Most retailers will be familiar with the challenges created by customers who both buy and return lots of products. Identifying these buy/return patterns is becoming an important step in effectively predicting the potential level of returns, which in turn, can help prevent excess stock replenishment.

  1. Monitor the lifetime value of customers

Some retailers have different returns policies or processes for high-value customers or those that tend to buy items at full price. This is an important consideration, as taking care of customers in these categories in the long term makes more business sense, so maintaining their loyalty is key. This is often true even if they have high return rates, and retailers should avoid penalising or even blacklisting loyal and active customers if possible.

  1. Resell returned items earlier in the process

Clearly, all returns must be quality checked before they can be re-released as saleable inventory. But products with the same stock-keeping unit (SKU) can often arrive in different locations, meaning retailers need to assess the average condition of returns for that type of item. In doing so, they can more quickly expose at least some of the return stock for sale online, helping to ensure greater efficiency.
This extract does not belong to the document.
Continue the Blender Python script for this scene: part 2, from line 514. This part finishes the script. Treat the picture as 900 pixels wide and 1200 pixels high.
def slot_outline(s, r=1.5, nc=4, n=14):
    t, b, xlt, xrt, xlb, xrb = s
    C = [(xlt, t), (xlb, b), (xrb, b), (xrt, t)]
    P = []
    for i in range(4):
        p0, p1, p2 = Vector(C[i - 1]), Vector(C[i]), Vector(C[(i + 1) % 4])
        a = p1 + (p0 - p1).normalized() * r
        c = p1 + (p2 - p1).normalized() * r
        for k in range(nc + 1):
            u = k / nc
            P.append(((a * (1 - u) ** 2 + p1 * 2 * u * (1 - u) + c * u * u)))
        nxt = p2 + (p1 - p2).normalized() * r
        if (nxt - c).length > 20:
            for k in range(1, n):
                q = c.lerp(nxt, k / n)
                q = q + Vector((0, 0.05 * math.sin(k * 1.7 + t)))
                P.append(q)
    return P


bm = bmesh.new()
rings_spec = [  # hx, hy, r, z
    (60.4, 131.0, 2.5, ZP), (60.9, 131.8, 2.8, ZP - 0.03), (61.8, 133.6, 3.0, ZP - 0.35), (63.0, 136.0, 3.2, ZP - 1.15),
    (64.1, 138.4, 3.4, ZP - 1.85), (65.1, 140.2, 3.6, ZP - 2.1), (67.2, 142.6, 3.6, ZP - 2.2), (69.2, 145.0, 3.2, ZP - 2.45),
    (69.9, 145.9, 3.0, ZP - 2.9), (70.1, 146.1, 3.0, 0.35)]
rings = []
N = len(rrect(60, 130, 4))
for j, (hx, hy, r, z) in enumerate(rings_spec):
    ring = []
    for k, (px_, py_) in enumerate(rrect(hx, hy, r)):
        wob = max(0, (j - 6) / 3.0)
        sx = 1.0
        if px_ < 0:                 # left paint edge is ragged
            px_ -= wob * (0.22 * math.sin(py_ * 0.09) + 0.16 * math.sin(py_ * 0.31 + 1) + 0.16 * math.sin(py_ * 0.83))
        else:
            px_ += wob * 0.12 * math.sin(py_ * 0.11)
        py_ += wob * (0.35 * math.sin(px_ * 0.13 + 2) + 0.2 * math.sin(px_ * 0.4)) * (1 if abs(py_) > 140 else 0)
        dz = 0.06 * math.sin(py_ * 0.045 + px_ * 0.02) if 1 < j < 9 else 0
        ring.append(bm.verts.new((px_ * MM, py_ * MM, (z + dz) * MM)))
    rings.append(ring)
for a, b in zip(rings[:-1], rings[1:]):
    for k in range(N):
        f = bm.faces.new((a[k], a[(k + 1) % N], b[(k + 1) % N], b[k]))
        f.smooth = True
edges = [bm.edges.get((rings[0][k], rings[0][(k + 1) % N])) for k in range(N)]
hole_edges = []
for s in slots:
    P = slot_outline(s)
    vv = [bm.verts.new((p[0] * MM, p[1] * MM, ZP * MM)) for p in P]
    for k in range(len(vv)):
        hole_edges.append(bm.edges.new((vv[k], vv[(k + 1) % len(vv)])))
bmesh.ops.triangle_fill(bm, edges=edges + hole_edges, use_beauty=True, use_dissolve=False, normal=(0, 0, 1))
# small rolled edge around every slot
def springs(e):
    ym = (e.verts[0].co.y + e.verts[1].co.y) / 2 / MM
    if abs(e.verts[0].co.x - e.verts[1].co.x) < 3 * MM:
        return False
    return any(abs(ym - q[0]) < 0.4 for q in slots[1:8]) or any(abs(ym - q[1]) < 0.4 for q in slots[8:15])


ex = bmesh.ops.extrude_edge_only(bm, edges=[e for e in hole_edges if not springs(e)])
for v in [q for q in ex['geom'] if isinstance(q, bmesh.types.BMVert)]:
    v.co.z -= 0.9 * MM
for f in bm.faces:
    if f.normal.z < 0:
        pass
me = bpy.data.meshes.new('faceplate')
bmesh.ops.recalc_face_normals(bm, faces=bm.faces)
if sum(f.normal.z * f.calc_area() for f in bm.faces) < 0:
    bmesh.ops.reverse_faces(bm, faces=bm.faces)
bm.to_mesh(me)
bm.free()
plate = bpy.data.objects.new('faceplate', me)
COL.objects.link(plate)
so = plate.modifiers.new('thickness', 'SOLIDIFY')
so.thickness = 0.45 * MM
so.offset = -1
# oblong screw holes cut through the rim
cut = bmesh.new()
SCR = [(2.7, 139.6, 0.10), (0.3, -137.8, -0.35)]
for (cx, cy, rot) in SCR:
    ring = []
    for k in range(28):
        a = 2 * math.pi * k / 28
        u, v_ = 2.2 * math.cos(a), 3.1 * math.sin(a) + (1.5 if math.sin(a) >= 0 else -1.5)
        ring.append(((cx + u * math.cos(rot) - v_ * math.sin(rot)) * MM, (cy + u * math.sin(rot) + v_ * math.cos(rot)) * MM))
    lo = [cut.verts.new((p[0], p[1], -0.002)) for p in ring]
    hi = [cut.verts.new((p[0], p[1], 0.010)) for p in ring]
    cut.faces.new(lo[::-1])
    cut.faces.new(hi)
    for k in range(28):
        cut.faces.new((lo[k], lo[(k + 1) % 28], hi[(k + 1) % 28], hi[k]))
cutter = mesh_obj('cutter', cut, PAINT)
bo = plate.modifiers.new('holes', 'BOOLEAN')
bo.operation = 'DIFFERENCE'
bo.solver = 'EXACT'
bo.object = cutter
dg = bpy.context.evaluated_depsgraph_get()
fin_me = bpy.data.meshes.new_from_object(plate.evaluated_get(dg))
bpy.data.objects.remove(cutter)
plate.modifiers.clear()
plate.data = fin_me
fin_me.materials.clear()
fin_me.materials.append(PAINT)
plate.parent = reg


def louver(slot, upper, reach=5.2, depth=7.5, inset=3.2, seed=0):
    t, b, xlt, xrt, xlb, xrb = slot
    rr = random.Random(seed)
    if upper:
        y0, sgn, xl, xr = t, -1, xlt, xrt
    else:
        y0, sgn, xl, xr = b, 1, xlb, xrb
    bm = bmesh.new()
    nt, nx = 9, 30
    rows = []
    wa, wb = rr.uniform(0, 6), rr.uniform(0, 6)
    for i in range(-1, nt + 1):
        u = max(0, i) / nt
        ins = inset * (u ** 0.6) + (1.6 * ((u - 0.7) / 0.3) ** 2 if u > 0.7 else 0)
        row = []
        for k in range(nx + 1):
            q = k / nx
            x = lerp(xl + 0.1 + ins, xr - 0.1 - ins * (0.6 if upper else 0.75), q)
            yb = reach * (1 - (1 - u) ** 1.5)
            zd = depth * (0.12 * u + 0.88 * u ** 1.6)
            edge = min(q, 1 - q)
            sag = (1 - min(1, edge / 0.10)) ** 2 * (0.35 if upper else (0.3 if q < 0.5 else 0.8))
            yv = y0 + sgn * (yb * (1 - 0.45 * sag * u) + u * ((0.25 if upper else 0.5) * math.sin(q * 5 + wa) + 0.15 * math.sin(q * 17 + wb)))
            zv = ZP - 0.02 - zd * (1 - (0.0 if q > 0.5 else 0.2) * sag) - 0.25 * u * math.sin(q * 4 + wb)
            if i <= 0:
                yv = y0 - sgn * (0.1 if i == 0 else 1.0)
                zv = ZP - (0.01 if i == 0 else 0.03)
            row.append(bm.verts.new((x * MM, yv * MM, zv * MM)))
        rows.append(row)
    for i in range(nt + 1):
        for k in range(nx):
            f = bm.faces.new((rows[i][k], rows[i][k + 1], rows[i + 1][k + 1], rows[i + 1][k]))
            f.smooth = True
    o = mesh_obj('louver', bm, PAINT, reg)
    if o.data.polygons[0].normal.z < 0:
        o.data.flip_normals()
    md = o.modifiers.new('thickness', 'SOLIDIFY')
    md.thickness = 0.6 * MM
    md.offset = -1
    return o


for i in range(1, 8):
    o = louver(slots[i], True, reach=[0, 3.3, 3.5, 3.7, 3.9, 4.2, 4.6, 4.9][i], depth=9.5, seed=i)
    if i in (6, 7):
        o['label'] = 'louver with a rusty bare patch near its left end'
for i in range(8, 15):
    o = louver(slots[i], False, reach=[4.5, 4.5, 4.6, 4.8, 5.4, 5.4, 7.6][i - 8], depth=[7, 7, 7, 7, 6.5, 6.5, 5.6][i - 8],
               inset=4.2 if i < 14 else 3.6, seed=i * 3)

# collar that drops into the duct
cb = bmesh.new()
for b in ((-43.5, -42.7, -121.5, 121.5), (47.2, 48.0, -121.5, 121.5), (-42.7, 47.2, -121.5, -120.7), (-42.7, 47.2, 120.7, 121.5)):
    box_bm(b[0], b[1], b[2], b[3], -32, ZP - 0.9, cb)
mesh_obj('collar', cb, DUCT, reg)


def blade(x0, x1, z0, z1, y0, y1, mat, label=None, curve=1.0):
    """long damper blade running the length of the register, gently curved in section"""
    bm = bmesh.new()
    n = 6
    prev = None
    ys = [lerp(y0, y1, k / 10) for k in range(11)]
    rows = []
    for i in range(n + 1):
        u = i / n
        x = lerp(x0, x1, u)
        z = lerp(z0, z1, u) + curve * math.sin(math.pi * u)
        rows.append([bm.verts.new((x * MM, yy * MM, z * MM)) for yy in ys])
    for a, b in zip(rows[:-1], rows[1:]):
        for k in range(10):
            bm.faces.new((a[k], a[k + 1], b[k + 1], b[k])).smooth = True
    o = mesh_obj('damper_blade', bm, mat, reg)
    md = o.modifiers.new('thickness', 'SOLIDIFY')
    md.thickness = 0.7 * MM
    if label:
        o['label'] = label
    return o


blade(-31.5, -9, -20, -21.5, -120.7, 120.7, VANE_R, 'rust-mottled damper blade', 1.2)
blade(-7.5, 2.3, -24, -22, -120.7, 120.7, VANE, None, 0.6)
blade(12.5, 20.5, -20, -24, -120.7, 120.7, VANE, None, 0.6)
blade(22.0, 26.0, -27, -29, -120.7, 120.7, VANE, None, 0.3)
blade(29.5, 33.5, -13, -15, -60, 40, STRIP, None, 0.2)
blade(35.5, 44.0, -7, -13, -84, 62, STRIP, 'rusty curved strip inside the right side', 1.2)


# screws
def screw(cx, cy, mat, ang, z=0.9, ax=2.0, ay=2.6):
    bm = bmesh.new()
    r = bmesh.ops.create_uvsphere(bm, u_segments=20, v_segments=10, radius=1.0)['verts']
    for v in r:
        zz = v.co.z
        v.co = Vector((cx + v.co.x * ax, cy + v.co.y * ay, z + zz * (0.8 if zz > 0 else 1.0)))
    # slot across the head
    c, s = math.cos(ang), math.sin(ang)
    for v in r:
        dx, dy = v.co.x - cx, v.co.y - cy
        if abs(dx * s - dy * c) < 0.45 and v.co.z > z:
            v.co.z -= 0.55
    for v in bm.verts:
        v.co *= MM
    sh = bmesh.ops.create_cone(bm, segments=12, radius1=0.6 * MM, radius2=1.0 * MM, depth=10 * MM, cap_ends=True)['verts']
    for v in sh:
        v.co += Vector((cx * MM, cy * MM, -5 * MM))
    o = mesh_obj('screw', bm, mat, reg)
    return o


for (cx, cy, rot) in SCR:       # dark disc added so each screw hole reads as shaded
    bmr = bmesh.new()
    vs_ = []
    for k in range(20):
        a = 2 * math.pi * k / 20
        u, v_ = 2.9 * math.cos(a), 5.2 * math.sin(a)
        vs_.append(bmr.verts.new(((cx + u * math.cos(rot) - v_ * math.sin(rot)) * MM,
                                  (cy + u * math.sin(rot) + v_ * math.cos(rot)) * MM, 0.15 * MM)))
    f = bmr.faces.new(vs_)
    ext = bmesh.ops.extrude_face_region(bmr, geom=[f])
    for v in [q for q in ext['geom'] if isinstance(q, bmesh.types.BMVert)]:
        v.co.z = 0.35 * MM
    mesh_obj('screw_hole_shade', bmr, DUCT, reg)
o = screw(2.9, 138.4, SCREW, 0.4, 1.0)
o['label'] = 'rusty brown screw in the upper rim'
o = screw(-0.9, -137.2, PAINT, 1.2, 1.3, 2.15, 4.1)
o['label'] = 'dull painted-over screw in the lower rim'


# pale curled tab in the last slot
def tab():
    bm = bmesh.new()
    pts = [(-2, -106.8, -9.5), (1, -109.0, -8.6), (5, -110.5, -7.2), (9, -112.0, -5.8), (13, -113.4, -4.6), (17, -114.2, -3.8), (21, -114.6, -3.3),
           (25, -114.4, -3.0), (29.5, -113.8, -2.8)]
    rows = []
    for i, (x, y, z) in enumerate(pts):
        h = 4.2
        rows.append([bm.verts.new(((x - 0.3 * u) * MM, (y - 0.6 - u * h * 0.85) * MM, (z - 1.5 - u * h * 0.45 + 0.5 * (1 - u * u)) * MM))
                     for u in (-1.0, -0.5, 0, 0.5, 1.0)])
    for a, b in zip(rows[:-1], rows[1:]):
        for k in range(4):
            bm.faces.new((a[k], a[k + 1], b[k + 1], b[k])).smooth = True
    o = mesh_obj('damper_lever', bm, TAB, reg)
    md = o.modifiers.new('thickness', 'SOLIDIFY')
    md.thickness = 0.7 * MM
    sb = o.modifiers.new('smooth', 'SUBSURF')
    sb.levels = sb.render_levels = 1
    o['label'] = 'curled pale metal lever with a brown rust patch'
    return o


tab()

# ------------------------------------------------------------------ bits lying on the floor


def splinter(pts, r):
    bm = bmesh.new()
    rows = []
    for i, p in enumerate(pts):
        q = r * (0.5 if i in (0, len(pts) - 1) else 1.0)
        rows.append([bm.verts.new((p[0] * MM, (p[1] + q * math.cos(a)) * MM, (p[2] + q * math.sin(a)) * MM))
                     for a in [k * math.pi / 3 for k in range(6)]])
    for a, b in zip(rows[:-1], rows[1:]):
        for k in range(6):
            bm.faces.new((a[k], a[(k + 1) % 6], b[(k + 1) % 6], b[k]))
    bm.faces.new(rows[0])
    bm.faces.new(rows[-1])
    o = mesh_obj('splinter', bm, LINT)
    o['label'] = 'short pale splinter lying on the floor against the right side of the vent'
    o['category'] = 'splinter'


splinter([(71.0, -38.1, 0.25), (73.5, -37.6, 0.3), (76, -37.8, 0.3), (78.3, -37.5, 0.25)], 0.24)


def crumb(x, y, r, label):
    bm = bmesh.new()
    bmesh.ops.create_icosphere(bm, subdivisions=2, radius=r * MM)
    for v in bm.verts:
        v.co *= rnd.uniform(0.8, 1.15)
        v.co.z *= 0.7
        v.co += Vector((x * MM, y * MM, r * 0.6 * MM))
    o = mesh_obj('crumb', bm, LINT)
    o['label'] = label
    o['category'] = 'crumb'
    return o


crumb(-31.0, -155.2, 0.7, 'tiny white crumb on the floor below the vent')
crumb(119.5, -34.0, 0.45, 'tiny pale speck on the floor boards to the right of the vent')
  1. Optimise post processing

Similarly, the speed at which returned products can be resold also depends on the work that needs to be done on each item to get it back into a saleable condition. From washing and ironing apparel to recasting jewellery, tracking the condition and status of each item and working hard on the efficiency of the quality processes can have a significant impact on sales.

  1. Improve reverse logistics

When it comes to returns, convenience is king. While accepting online orders in-store is increasingly a minimum requirement where possible, some retailers now also accept returns at third party locations. 

But once they have been accepted, retailers then have to build an efficient process to get them back online or on the shelves as quickly as possible. This can range from processing them in-store to consolidating returned items for processing centrally. When items have to be shipped somewhere for processing, retailers must also work out the most effective logistics routes to minimise staff and transportation costs, as well as reduce their environmental impact.

  1. Returns are not a customer service afterthought

Today’s savvy consumers are becoming more familiar with returns processes and will use their experiences to inform future purchasing decisions. As a result, Australian businesses need to ensure that policies are clear and easy to find.  Creating a positive experience for customers who want to return an unwanted purchase is essential if you want to retain, and have the customer re-visit you, in the future.